The open pit mine at Sanso, a small city in southwest Mali, is run by the Morila Co., a subsidiary of the South African transnational Randgold. In July 2005, 530 Malian workers walked out and the struggle is still going on. A subcontractor called Somadex manages its day-to-day operations.

Somadex refused to pay the bonuses it was contractually obliged to pay since 2000. After the union took it to court, Somadex paid the bonuses but treated them as a salary advance, which meant the workers really didn’t get anything.

So the union struck for what was supposed to be three days. The workers had other grievances. Their housing had no electricity, no running water, no plumbing. Their rates of pay were not fixed. The cyanide and arsenic Somadex used to extract the gold polluted the air the workers had to breathe and the ground water.

Somadex fired 17 miners for striking and accused a union leader, Amadou Nioumanta, of being a “thief” and a “communist.”

The union then decided to stay out indefinitely. After 25 days, Somadex tried to break the strike by locking out the workers. After two buses transporting scabs were burned, the cops arrested 35 miners.

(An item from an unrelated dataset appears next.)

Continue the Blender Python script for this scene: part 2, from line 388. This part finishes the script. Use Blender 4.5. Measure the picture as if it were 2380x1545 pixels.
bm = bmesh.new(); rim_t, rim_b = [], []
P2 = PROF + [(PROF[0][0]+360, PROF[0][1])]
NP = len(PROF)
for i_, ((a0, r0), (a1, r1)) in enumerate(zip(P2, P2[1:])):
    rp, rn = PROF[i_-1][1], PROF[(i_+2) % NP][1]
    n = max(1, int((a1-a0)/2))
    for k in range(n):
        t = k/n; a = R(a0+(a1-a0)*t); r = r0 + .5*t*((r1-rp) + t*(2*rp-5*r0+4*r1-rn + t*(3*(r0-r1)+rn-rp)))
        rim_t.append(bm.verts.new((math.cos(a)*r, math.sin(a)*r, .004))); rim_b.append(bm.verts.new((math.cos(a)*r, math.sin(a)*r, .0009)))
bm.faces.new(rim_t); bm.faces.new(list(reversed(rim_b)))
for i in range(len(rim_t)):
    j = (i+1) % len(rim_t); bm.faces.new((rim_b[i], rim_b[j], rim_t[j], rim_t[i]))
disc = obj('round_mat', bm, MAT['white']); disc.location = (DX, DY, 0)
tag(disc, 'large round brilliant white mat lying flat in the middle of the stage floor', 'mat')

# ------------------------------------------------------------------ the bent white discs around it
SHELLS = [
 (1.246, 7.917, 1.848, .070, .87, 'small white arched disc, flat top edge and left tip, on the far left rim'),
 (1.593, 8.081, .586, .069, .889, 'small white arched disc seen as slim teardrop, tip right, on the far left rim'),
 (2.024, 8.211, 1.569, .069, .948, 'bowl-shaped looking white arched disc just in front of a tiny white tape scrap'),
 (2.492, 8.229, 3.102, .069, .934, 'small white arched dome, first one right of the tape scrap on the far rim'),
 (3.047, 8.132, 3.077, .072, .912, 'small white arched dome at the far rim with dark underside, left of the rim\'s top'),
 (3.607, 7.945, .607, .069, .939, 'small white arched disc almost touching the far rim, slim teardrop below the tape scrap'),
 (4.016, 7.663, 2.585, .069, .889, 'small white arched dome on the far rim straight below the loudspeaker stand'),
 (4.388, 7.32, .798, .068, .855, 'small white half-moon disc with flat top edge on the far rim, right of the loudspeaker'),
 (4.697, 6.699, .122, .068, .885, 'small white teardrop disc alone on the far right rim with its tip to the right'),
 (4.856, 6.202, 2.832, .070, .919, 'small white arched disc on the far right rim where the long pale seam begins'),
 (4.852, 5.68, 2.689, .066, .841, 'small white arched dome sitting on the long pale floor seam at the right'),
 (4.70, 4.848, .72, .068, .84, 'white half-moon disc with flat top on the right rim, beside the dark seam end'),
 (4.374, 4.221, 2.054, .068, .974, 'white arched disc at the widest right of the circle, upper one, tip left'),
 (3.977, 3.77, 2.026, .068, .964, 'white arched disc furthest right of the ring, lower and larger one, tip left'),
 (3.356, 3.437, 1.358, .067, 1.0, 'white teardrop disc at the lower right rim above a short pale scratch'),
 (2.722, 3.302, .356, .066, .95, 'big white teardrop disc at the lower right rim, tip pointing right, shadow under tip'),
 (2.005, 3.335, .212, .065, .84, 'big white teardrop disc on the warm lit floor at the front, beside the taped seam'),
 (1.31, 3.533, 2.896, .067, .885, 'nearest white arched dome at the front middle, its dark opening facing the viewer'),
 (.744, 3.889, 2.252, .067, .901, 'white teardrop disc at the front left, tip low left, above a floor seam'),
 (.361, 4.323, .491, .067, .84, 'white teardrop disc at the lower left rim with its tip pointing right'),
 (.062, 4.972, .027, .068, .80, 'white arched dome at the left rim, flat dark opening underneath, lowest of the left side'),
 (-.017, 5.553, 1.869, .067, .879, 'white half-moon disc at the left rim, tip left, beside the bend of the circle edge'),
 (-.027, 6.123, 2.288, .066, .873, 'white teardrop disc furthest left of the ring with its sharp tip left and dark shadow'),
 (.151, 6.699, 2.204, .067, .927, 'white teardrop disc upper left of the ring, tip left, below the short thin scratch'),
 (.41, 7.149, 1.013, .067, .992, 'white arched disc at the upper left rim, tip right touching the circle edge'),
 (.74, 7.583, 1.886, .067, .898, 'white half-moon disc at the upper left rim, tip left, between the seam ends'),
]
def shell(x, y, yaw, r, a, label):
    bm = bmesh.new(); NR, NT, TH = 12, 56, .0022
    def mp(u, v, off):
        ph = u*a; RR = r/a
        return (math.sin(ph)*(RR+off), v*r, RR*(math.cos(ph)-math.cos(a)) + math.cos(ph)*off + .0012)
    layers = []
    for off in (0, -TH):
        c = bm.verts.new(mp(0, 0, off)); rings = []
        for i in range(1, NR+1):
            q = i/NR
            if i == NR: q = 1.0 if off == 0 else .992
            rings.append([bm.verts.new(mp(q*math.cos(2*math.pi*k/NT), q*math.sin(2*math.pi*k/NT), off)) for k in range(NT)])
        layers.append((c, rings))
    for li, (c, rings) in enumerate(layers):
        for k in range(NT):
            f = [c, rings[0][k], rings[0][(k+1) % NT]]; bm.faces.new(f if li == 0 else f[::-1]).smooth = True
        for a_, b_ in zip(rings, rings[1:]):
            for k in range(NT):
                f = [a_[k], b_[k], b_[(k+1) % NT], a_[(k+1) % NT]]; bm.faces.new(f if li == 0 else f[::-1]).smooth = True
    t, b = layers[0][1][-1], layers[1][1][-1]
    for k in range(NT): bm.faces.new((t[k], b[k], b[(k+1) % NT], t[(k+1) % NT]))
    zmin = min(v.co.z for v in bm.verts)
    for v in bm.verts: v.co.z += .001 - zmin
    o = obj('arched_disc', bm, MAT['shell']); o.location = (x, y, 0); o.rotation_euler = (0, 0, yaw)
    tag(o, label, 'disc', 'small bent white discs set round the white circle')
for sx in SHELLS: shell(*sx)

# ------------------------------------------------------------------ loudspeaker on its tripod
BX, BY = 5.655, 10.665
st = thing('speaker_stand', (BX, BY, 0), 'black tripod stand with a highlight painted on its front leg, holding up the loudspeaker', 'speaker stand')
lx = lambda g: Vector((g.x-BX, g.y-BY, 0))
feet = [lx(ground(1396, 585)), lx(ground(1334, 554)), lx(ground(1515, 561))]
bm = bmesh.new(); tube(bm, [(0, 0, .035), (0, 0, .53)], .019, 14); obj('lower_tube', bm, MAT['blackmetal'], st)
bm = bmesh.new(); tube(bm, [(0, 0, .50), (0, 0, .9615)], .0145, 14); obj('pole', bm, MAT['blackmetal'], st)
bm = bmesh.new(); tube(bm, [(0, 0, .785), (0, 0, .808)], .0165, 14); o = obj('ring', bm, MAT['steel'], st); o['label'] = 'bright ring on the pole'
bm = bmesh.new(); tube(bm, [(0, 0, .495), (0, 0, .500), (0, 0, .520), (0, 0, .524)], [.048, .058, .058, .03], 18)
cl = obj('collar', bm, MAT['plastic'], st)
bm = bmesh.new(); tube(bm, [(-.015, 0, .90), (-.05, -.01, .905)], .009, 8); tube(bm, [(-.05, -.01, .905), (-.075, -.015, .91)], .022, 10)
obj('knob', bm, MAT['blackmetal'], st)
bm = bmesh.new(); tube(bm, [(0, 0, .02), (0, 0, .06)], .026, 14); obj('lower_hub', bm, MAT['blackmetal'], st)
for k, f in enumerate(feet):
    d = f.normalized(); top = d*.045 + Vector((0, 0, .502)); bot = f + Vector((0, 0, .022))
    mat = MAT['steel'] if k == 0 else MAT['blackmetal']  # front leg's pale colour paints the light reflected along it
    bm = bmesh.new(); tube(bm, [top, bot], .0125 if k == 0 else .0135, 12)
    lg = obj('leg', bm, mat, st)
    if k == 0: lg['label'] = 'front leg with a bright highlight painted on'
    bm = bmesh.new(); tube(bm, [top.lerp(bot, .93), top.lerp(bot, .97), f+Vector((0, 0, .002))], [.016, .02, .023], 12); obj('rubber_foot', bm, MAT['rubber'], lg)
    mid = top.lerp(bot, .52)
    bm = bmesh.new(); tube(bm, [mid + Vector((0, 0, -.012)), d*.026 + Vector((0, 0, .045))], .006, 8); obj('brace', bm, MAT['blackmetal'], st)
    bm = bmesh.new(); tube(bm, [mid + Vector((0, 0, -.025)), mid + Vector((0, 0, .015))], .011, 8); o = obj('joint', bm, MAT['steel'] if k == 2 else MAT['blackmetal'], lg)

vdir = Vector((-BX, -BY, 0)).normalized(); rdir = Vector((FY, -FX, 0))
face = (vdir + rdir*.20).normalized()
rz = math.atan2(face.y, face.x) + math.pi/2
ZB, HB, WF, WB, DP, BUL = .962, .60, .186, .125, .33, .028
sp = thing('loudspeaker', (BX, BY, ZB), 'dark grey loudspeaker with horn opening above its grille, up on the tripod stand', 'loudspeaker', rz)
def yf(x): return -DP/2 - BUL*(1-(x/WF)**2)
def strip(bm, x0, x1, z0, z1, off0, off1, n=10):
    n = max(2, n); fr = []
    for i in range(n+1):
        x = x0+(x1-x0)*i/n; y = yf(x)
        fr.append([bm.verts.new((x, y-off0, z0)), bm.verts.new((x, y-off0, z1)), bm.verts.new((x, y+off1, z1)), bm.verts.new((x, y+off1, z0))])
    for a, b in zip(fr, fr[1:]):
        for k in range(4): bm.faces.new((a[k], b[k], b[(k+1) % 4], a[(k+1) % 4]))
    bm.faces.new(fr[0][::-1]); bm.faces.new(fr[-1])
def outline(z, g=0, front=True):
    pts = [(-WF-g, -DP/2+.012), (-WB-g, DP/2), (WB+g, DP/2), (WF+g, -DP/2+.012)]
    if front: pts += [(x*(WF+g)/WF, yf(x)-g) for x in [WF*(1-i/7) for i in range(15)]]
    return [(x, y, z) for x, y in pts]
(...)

Nine of them were still in jail as of Jan. 15. Four members of the union’s executive board and Amadou Nioumanta are underground. The Morila mine, according to a Jan. 11 report in the South African newspaper Business Day, is set to resume shipments any day now, once its differences with the Malian government over tax payments are resolved.

One of the points the miners’ strike raised was a sweetheart deal that Randgold had gotten from Mali.

Another mine opened up in September 2005 near Sikasso on Mali’s southern border with the Ivory Coast. More than 20,000 West African nationals from Mali, the Ivory Coast, Nigeria, Niger and Ghana showed up looking for work. This is the context in which the strike at Sanso took place. The miners there knew very well what they faced but they also knew what they had to do to get what they needed.